Youth Vote 2000 made a major push for the Commission on Presidential Debates to hold a “youth debate,” with young people moderating and asking the questions. The group staged a petition drive, commissioned a national poll that showed support for the idea, and enlisted the help of partners such as MTV and the World Wrestling Federation. It didn’t work.

A Bush Landslide

Around the country, however, local Youth Vote 2000 organizations report staging more than 100 youth debates among candidates for local, state and national offices. Oregon alone held 40, Dennis says. He says each was attended by at least 50 young people, and one by more than 300. In Minneapolis-St. Paul, Minn., 700 people attended a debate between the state’s seven U.S. Senate candidates, says Minnesota Youth Vote 2000 coordinator Monica Meyers. At the end, youths in the audience got 15 minutes (30 seconds apiece) to talk to the candidates without the candidates responding.

At a debriefing for the Youth Vote 2000 members in Washington, D.C., last month, there was widespread agreement that the youth debates invigorated young people and should be continued through debates during off-year elections, or through issues forums with elected officials. Delli Carpini says Youth Vote 2000 will examine areas where it made special efforts to see if those efforts affected turnout.

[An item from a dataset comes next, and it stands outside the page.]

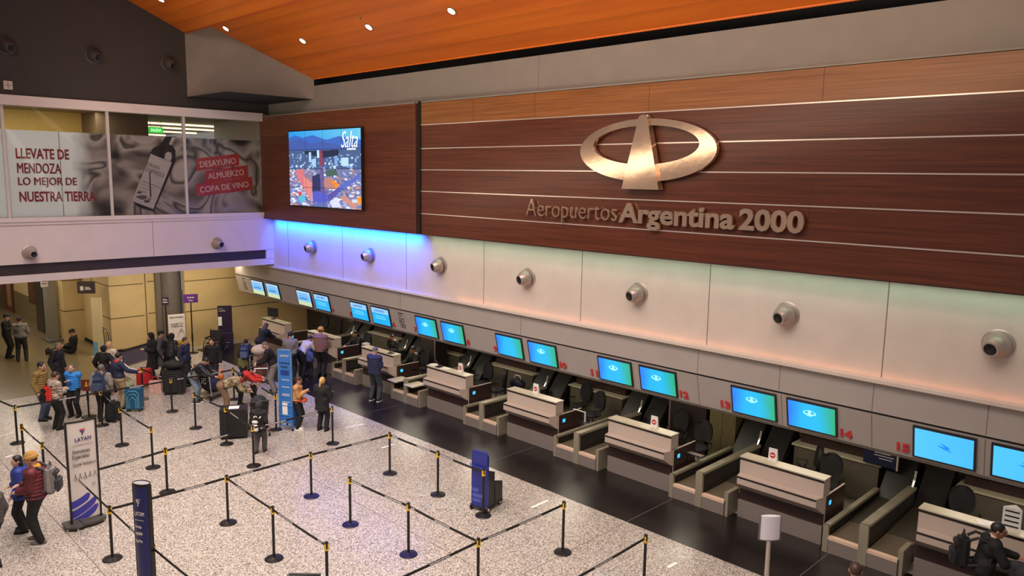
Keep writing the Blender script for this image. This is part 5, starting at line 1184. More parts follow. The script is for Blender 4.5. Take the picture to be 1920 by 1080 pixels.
# luggage trolleys
def trolley(label, loc, rz, board=None, brd=''):
    r = root('luggage_trolley', label, 'trolley', (loc[0], loc[1], 0), R(rz), 'luggage trolleys')
    b = MB()
    for s in (-1, 1): b.tube([(s*.28, .45, .12), (s*.28, -.35, .16), (s*.28, -.45, .95), (s*.25, -.52, 1.02)], .018, 8)
    MB().tube([(-.25, -.50, .98), (-.24, -.53, 1.02), (.24, -.53, 1.02), (.25, -.50, .98)], .022, 8).build('handle', m_black, r)
    b.tube([(-.28, .45, .12), (.28, .45, .12)], .018, 8).tube([(-.28, -.40, .55), (.28, -.40, .55)], .015, 8)
    b.build('frame', m_chrome, r)
    MB().box(-.26, .26, -.32, .46, .15, .18).build('platform', m_rail, r, smooth=False)
    MB().box(-.2, .2, -.47, -.22, .72, .75).box(-.2, .2, -.23, -.22, .75, .92).build('basket', m_rail, r, smooth=False)
    for x, y in ((-.26, -.35), (.26, -.35), (0, .42)): MB().cyl((x-.02, y, .06), (x+.02, y, .06), .06, n=14).build('wheel', m_black, r)
    if board:
        MB().box(-.24, .24, -.455, -.44, .42, .80).build('board', m_black, r, smooth=False)
        text('lettering', brd, (-.16, -.456, .55), sx, sz, .34, .15, m_signw, r, 0, .002)
    return r
P = fl(396, 745); trolley('luggage trolley with black lettered board beside the bending person in jeans', (P.x, P.y), -60, True, 'SUG')
small('travel_bag', 'dark blue duffel bag lying on the lettered trolley', 'bag', (P.x+.05, P.y+.05, .185), -60, [('body', MB().ell((0, .02, .20), (.26, .34, .20)), M('navy_duffel', (40, 48, 84), .6, 0, .15, 8)), ('strap', MB().tube([(-.1, 0, .38), (0, 0, .46), (.1, 0, .38)], .012), m_black)])
small('toy', 'small orange cloth toy on the luggage trolley', 'toy', (P.x+.28, P.y-.12, .55), 0, [('body', MB().ell((0, 0, .1), (.1, .09, .13)), M('orange_cloth', (214, 120, 60), .7)), ('head', MB().ell((0, 0, .27), (.07, .07, .07)), M('orange_cloth', (214, 120, 60)))])
P = fl(490, 715); trolley('luggage trolley heaped with coats beside the bending man in black', (P.x, P.y), -35)
small('coat_heap', 'beige and brown coats heaped on the trolley', 'coats', (P.x, P.y-.05, .185), 0, [('coat', MB().ell((0, 0, .45), (.26, .28, .50), 16, 10), M('brown_plaid_coat', (128, 90, 72), .8, 0, .35, 9)), ('top_coat', MB().ell((-.03, .02, .92), (.30, .26, .18), 16, 8), M('beige_fleece', (206, 186, 164), .85, 0, .1, 12, bump=.4))])

P = fl(572, 1076, 1.03); trolley('luggage trolley cut by the bottom edge, only its black handle bar showing', (P.x-.53*math.cos(R(45)), P.y-.53*math.sin(R(45))), 135)
# wheelchair and stroller
P = fl(404, 668)
wc = root('wheelchair', 'black wheelchair parked before the yellow wall', 'wheelchair', (P.x+.1, P.y+.3, 0), R(130))
for s in (-1, 1):
    MB().tube([(s*.29, .30*math.cos(2*math.pi*i/24), .31+.30*math.sin(2*math.pi*i/24)) for i in range(24)], .018, 6, 0, True).cyl((s*.27, 0, .31), (s*.31, 0, .31), .03).build('wheel', m_black, wc)
    MB().tube([(s*.24, -.28, .95), (s*.24, -.20, .92), (s*.24, -.20, .20), (s*.24, .35, .25), (s*.24, .45, .05)], .014, 6).build('side_frame', m_post, wc)
    MB().box(s*.25-.03, s*.25+.03, -.15, .2, .66, .70).build('armrest', m_black, wc, smooth=False)
    MB().cyl((s*.24-.012, .34, .08), (s*.24+.012, .34, .08), .08, n=14).build('caster', m_black, wc)
MB().box(-.23, .23, -.2, .22, .46, .50).build('seat', m_blkfab, wc, smooth=False); MB().box(-.23, .23, -.24, -.20, .50, .92).build('backrest', m_blkfab, wc, smooth=False); MB().box(-.2, .2, .36, .50, .06, .08).build('footrest', m_black, wc, smooth=False)
P = fl(488, 818)
st = root('stroller', 'black baby stroller with hood in front of the child in black', 'stroller', (P.x+.12, P.y+.30, 0), R(-20))
b = MB()
for s in (-1, 1): b.tube([(s*.22, -.42, 1.0), (s*.22, -.1, .55), (s*.22, .38, .08)], .014, 6).tube([(s*.22, -.36, .08), (s*.22, .12, .55)], .014, 6)
b.tube([(-.22, -.42, 1.0), (.22, -.42, 1.0)], .018, 6).build('frame', m_post, st)
MB().box(-.2, .2, -.18, .28, .42, .48).build('seat', m_blkfab, st, smooth=False); MB().hexa([(-.2, -.18, .46), (.2, -.18, .46), (.2, -.22, .46), (-.2, -.22, .46)], [(-.2, -.32, .95), (.2, -.32, .95), (.2, -.36, .95), (-.2, -.36, .95)]).build('backrest', m_blkfab, st, smooth=False)
hd = MB(); rs = []
for k in range(6):
    a = R(20+22*k); rs.append([(.24*math.cos(t), -.16+.30*math.sin(t)*math.cos(a), .80+.30*math.sin(t)*math.sin(a)) for t in [math.pi*i/10 for i in range(11)]]+[(.225*math.cos(t), -.16+.285*math.sin(t)*math.cos(a), .80+.285*math.sin(t)*math.sin(a)) for t in [math.pi*i/10 for i in range(10, -1, -1)]])
hd.rings(rs).build('hood', m_blkfab, st)
for x, y in ((-.22, -.36), (.22, -.36), (-.22, .38), (.22, .38)): MB().cyl((x-.02, y, .08), (x+.02, y, .08), .08, n=16).cyl((x-.022, y, .08), (x+.022, y, .08), .035, n=10, mi=1).build('wheel', [m_black, m_paper], st)
MB().ell((.16, .05, .56), (.12, .24, .18)).build('pink_blanket', M('pale_pink_blanket', (214, 176, 172), .8, 0, .15, 10), st)
# ================================================================== PEOPLE
PEND = []     # (object, smoothing steps, face painter)
def grow(mb, name, mats, parent, voxel, smooth, paint=None):
    o = mb.build(name, mats, parent, smooth=False)
    m = o.modifiers.new('remesh', 'REMESH'); m.mode = 'VOXEL'; m.voxel_size = voxel
    if smooth:
        s = o.modifiers.new('soften', 'SMOOTH'); s.factor = .5; s.iterations = smooth
    PEND.append((o, paint)); return o
def bake_people():
    dg = bpy.context.evaluated_depsgraph_get(); done = []
    for o, paint in PEND:
        me = bpy.data.meshes.new_from_object(o.evaluated_get(dg)); done.append((o, me, paint))
    for o, me, paint in done:
        mats = [m for m in o.data.materials]; o.modifiers.clear(); o.data = me
        me.materials.clear()
        for m in mats: me.materials.append(m)
        if paint: paint(me)
        me.shade_smooth()
    PEND.clear()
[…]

On another front, more than 4.4 million youths who are too young to vote cast ballots anyway – through mock elections coordinated by various civic education groups, such as Kids Voting USA, the National Student/Parent Mock Election, Youth e-Vote and Channel One’s One Vote Project. Most of the votes were held through schools, and the 1.3 million votes made on the Internet made it “the first national scale test of online voting,” says Mock Election Director Alice Jones.

The results show that there would have been no squabbling over butterfly ballots if voting requirements were flipped to include only those under 18: Bush took 53.9 percent of the tally, while Gore took 40.6 percent and Nader 3.2 percent.

The Democratic National Committee expected such an outcome and tried to delay one of the votes. The Mock Election was held Nov. 2, and the Democrats feared the results could influence some voters on Election Day (Nov. 7), Jones says. She told the DNC that the vote date was

set by Congress (the program is funded by the U.S. Department of Education) and only Congress could change it. No lawsuits were filed.

Jones believes one reason for the lopsided victory was that those who voted online through Youth e-Vote were most likely from more affluent communities where the schools had the computer power to offer that option.